## Records for this exercise
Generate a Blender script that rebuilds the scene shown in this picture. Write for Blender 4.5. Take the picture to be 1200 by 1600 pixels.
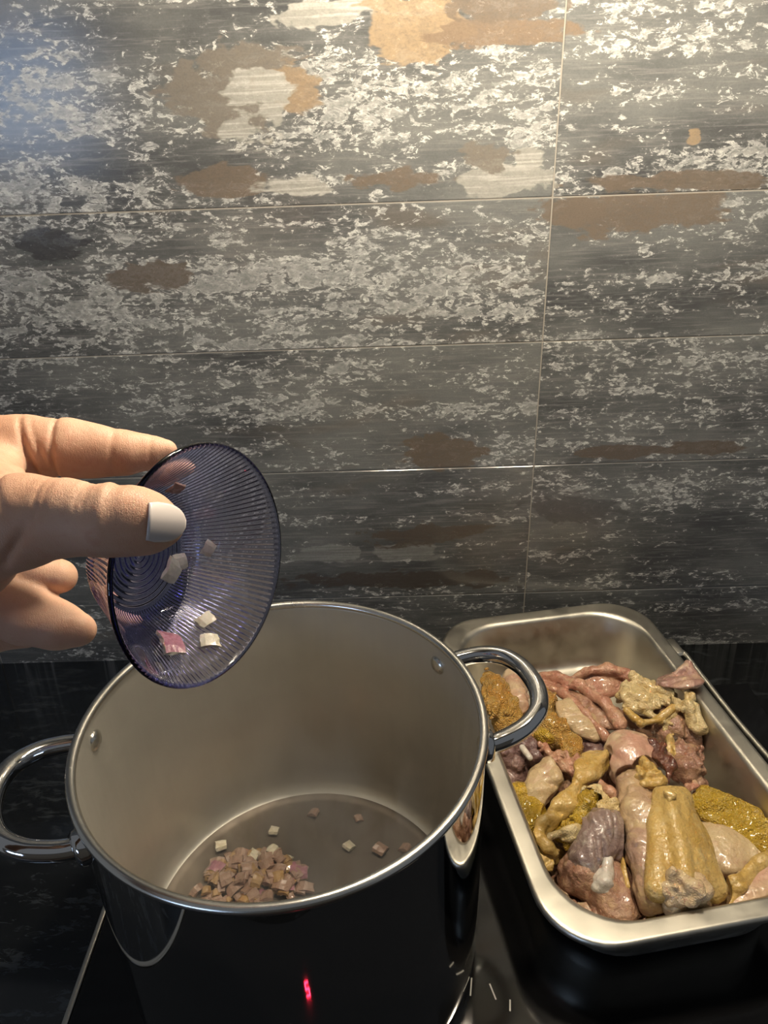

==

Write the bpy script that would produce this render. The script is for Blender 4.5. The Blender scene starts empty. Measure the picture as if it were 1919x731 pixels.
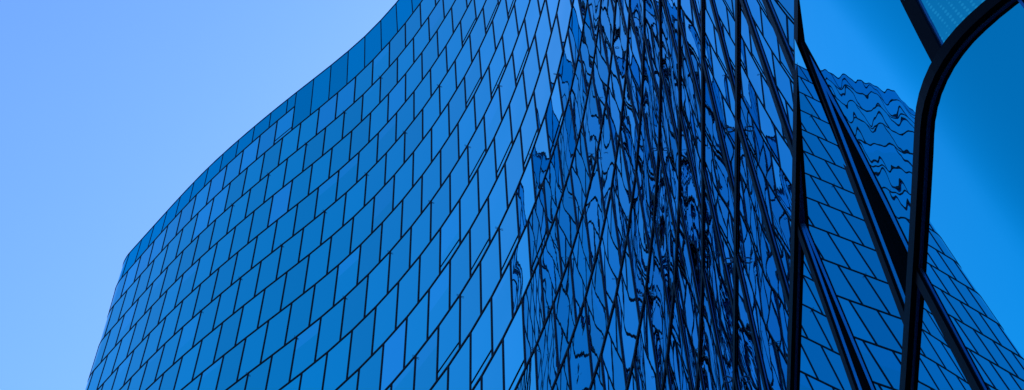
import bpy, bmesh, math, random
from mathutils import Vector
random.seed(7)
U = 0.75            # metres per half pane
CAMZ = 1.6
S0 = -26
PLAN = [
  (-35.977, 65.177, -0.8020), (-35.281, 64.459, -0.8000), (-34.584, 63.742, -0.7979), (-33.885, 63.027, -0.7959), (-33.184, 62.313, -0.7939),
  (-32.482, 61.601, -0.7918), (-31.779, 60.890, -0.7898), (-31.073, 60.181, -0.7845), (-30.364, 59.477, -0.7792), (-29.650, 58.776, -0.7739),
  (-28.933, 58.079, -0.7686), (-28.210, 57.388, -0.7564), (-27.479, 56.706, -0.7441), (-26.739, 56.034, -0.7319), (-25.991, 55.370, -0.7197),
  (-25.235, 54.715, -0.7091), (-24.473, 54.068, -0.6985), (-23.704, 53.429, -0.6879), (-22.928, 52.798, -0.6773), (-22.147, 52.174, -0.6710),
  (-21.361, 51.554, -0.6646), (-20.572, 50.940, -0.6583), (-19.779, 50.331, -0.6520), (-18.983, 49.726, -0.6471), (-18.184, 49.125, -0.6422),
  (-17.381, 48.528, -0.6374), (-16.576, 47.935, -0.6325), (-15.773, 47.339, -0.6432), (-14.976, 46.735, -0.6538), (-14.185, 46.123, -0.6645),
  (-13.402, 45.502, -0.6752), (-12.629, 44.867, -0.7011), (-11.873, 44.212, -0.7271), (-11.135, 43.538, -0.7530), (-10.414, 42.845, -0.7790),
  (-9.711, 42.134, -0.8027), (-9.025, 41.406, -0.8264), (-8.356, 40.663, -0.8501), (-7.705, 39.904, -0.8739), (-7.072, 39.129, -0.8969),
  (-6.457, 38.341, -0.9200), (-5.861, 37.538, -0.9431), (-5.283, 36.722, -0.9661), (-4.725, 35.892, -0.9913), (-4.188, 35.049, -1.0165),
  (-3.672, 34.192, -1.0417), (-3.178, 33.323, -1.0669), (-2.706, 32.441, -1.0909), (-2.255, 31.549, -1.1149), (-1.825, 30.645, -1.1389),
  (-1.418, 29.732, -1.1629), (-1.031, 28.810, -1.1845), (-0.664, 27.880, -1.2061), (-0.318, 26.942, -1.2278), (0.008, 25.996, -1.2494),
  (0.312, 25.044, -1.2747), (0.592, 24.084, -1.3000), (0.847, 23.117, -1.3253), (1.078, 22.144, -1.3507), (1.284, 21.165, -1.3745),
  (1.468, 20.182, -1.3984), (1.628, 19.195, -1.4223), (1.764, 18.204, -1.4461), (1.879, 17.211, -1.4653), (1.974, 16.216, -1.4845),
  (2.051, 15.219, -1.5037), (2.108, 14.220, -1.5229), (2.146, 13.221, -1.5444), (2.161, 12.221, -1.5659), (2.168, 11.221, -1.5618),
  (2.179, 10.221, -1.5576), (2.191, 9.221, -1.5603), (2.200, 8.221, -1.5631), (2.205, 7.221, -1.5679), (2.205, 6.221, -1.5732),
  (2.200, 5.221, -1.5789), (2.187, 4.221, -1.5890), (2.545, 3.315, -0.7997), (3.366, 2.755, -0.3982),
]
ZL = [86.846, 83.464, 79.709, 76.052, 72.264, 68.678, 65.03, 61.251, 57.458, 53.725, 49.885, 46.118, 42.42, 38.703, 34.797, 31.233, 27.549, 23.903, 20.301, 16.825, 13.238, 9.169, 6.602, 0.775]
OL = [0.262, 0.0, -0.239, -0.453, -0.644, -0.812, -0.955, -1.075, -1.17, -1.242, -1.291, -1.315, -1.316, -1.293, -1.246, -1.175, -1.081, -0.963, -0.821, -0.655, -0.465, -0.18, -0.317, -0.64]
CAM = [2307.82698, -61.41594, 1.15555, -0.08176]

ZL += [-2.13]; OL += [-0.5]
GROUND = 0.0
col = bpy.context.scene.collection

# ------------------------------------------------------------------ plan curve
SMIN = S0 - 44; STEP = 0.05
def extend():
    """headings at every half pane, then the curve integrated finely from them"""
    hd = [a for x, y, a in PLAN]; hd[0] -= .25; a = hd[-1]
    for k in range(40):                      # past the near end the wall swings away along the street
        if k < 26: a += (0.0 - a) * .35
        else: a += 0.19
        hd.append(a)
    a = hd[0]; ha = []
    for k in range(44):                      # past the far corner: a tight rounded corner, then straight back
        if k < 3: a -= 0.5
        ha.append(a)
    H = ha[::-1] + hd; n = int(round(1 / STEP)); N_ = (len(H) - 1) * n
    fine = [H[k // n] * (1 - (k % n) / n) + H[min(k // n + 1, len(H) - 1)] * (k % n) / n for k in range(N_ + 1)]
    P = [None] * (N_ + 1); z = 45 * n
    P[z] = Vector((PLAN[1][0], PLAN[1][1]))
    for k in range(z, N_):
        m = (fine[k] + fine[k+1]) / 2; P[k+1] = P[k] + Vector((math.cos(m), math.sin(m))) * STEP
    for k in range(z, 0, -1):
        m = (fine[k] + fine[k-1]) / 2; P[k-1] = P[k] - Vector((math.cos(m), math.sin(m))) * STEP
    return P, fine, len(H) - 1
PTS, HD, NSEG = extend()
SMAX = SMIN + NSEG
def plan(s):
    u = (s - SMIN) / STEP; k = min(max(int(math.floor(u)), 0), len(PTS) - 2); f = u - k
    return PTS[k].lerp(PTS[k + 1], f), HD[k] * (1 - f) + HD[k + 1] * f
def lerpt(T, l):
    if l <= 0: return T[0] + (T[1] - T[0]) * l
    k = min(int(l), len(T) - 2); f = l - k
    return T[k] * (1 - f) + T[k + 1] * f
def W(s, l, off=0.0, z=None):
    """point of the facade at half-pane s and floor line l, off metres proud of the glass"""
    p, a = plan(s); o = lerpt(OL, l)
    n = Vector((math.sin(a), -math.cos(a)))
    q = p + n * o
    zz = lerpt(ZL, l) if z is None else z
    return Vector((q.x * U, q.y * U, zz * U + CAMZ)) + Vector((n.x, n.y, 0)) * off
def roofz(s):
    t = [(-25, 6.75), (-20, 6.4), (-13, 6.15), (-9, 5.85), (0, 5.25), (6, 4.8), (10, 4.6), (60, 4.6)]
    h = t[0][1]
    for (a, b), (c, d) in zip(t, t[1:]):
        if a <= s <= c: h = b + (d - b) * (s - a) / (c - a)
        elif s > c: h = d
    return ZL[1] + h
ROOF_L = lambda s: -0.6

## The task
Select the lines that carry the string "script" and copy them.

## Response to this task
Generate a Blender script that rebuilds the scene shown in this picture. Write for Blender 4.5. Take the picture to be 1200 by 1600 pixels.
Write the bpy script that would produce this render. The script is for Blender 4.5. The Blender scene starts empty. Measure the picture as if it were 1919x731 pixels.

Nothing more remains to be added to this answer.